• **Source data**
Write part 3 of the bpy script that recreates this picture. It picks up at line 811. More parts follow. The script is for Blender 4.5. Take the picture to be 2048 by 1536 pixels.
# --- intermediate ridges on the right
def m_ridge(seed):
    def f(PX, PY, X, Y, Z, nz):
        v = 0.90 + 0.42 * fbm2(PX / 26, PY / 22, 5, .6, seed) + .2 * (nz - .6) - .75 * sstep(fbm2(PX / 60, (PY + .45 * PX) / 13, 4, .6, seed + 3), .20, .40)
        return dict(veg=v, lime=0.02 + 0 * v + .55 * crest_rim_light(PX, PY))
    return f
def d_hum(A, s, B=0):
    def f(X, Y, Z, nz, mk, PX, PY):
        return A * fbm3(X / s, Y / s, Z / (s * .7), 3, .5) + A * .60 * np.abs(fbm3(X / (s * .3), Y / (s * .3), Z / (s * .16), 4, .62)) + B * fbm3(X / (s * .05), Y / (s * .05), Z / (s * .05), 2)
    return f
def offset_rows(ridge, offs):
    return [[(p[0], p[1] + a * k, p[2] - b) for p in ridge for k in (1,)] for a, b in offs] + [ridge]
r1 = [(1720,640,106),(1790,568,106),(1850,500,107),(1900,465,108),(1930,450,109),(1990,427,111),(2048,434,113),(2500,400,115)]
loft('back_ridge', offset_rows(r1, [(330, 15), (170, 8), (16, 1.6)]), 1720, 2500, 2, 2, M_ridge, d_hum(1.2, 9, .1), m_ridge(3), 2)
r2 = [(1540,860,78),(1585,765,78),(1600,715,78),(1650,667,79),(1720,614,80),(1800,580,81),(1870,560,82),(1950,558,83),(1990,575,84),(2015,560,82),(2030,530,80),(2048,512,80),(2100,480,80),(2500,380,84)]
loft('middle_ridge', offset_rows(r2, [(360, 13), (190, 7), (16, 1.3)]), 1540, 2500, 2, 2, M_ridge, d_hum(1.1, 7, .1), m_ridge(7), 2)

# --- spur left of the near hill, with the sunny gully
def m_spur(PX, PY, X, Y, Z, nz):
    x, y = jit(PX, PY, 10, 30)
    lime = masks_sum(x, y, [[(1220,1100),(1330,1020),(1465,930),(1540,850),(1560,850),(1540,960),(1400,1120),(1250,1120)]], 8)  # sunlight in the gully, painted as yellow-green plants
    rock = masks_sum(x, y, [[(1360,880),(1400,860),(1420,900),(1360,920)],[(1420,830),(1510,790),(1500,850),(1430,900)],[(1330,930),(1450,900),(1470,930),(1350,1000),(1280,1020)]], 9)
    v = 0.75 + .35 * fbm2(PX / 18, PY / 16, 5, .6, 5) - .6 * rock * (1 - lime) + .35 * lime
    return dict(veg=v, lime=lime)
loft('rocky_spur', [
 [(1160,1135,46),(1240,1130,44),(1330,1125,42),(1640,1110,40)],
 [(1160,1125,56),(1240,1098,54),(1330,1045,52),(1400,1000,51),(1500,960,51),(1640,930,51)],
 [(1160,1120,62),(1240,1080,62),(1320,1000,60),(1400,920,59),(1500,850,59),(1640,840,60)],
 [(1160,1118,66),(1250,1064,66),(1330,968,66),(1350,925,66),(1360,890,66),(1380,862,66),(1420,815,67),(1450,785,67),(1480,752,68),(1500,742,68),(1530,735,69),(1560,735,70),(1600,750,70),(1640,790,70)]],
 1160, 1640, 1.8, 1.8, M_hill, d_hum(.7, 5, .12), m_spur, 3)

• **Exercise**
Each line from the start of the listing above through the line containing "7, .1), m_ridge(7), 2)" should be copied exactly, please, with no other lines added.

• **Output**
Write part 3 of the bpy script that recreates this picture. It picks up at line 811. More parts follow. The script is for Blender 4.5. Take the picture to be 2048 by 1536 pixels.
# --- intermediate ridges on the right
def m_ridge(seed):
    def f(PX, PY, X, Y, Z, nz):
        v = 0.90 + 0.42 * fbm2(PX / 26, PY / 22, 5, .6, seed) + .2 * (nz - .6) - .75 * sstep(fbm2(PX / 60, (PY + .45 * PX) / 13, 4, .6, seed + 3), .20, .40)
        return dict(veg=v, lime=0.02 + 0 * v + .55 * crest_rim_light(PX, PY))
    return f
def d_hum(A, s, B=0):
    def f(X, Y, Z, nz, mk, PX, PY):
        return A * fbm3(X / s, Y / s, Z / (s * .7), 3, .5) + A * .60 * np.abs(fbm3(X / (s * .3), Y / (s * .3), Z / (s * .16), 4, .62)) + B * fbm3(X / (s * .05), Y / (s * .05), Z / (s * .05), 2)
    return f
def offset_rows(ridge, offs):
    return [[(p[0], p[1] + a * k, p[2] - b) for p in ridge for k in (1,)] for a, b in offs] + [ridge]
r1 = [(1720,640,106),(1790,568,106),(1850,500,107),(1900,465,108),(1930,450,109),(1990,427,111),(2048,434,113),(2500,400,115)]
loft('back_ridge', offset_rows(r1, [(330, 15), (170, 8), (16, 1.6)]), 1720, 2500, 2, 2, M_ridge, d_hum(1.2, 9, .1), m_ridge(3), 2)
r2 = [(1540,860,78),(1585,765,78),(1600,715,78),(1650,667,79),(1720,614,80),(1800,580,81),(1870,560,82),(1950,558,83),(1990,575,84),(2015,560,82),(2030,530,80),(2048,512,80),(2100,480,80),(2500,380,84)]
loft('middle_ridge', offset_rows(r2, [(360, 13), (190, 7), (16, 1.3)]), 1540, 2500, 2, 2, M_ridge, d_hum(1.1, 7, .1), m_ridge(7), 2)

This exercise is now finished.